At GNG, we believe in the power of storytelling and collective action. We believe that sharing stories builds on our individual and collective ability to see the full humanity of all people, no matter their circumstances. Through stories we are transported through time and space. We are invited to expand what we already know into deeper meaning and connection. Ten years of storytelling has taken us all over the world -- from Haiti to Japan to Nigeria to Syria to Bangladesh to the United States. We have captured the experiences of young people affected by serious global issues like religious conflict, genocide, water pollution, and hunger.

yams in Malawi

Though the stories come from many different places and the challenges facing communities differ, the Students Rebuild challenges allow people everywhere to connect through shared knowledge, empathy, and the desire to make a positive difference. Each year, we collectively feed each other with ideas, solutions, support, and action and through this nourishment, we bring about the change we seek in the world.

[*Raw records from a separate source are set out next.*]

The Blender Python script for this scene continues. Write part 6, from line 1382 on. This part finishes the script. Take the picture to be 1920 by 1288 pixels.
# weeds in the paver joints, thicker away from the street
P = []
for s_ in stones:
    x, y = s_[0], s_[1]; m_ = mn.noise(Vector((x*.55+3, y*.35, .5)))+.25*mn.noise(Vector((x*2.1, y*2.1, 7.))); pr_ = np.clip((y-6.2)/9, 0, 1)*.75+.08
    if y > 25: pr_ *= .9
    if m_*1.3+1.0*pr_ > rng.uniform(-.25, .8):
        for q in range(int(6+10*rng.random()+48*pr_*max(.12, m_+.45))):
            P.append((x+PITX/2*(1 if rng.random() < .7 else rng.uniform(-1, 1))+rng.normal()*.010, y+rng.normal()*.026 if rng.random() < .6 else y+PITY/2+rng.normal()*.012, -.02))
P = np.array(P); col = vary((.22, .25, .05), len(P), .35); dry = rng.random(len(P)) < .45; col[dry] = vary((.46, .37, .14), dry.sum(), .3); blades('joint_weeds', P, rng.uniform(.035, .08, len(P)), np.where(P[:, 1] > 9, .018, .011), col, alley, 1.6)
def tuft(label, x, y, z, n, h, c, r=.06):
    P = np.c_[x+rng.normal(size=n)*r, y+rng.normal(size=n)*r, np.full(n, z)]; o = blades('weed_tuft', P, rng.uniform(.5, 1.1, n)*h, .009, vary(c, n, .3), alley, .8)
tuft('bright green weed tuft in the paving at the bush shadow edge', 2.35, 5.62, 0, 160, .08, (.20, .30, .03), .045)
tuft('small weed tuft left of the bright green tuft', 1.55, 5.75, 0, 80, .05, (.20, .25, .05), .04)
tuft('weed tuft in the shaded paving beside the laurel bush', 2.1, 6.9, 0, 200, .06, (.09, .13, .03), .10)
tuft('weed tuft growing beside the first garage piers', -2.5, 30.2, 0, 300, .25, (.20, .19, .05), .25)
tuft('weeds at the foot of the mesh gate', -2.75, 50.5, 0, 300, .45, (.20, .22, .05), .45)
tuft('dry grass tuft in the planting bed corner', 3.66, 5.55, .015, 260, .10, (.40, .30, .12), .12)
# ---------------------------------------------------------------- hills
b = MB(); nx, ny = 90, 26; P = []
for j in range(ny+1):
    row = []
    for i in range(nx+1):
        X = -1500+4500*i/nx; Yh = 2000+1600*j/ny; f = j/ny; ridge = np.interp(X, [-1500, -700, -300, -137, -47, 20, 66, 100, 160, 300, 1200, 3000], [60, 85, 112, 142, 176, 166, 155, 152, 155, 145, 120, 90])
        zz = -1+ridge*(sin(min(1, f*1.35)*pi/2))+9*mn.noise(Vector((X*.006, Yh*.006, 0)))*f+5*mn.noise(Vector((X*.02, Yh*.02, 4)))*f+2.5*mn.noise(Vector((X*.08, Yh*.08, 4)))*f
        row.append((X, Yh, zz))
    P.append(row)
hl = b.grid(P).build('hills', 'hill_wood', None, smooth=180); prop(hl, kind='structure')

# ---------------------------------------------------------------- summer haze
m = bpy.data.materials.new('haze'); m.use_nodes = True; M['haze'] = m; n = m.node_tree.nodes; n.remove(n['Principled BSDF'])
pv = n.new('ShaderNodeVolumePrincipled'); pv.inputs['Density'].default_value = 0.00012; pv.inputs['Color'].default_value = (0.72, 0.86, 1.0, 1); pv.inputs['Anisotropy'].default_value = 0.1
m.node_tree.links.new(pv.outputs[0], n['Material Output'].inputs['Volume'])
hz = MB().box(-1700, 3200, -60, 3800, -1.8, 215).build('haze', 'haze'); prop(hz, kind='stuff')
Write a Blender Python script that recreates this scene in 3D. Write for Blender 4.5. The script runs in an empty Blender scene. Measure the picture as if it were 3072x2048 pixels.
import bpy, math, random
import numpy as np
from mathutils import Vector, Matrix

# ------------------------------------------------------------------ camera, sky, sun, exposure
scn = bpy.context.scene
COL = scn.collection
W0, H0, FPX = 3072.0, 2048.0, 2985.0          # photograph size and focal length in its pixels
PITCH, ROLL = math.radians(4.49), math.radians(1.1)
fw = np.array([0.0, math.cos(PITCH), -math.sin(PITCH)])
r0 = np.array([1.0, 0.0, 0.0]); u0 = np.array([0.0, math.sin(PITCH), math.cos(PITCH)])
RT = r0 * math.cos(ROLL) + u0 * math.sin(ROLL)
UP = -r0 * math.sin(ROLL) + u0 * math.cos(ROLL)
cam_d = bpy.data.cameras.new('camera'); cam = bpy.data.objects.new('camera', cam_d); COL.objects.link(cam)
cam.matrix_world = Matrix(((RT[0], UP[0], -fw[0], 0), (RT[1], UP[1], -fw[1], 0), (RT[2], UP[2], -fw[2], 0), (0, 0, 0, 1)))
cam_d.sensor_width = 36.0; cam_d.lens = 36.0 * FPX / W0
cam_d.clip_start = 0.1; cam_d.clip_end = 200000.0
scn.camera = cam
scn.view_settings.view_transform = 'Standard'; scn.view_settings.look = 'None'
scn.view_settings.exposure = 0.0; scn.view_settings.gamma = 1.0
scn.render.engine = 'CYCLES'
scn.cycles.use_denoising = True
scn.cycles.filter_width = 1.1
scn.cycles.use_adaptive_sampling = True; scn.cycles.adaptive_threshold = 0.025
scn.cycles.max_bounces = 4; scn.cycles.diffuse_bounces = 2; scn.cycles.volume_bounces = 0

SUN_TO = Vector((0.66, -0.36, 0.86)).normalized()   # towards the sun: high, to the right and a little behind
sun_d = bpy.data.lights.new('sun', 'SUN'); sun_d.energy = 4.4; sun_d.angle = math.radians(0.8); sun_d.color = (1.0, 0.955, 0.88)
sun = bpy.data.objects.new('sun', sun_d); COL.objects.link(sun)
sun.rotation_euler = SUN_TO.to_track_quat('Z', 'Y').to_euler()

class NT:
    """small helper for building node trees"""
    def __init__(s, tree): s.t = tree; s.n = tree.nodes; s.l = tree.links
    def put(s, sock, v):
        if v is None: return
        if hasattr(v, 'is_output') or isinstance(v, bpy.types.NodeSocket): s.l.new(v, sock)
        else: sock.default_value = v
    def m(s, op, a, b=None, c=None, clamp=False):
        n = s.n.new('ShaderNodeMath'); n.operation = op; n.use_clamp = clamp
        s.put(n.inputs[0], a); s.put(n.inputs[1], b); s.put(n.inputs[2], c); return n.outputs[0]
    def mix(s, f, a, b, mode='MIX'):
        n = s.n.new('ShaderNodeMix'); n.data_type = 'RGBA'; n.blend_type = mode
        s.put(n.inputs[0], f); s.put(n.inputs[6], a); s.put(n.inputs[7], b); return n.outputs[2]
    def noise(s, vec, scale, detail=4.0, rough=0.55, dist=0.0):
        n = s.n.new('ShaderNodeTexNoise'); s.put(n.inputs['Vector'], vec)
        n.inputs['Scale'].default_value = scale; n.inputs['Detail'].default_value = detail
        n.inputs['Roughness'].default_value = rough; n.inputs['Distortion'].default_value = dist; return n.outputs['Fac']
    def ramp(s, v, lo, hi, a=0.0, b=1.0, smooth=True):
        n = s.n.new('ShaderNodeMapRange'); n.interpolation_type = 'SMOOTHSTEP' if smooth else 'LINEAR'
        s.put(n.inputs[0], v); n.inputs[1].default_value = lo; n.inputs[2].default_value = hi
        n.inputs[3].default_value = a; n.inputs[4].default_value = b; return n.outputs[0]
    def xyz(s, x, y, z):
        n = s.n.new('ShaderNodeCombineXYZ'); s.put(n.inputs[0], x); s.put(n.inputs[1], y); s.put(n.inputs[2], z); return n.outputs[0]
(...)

Whether you’ve taken one challenge or all ten, you and your students are strengthening our human connections and, through such connections are actively reducing the biases and injustices of the world. You have helped provide safety, support, and sustenance to the young people you work with and, by extension, the local and global communities they represent. As GNG and Students Rebuild enter a new decade of partnership, we hope you will continue this work of breaking bread and breaking barriers with us.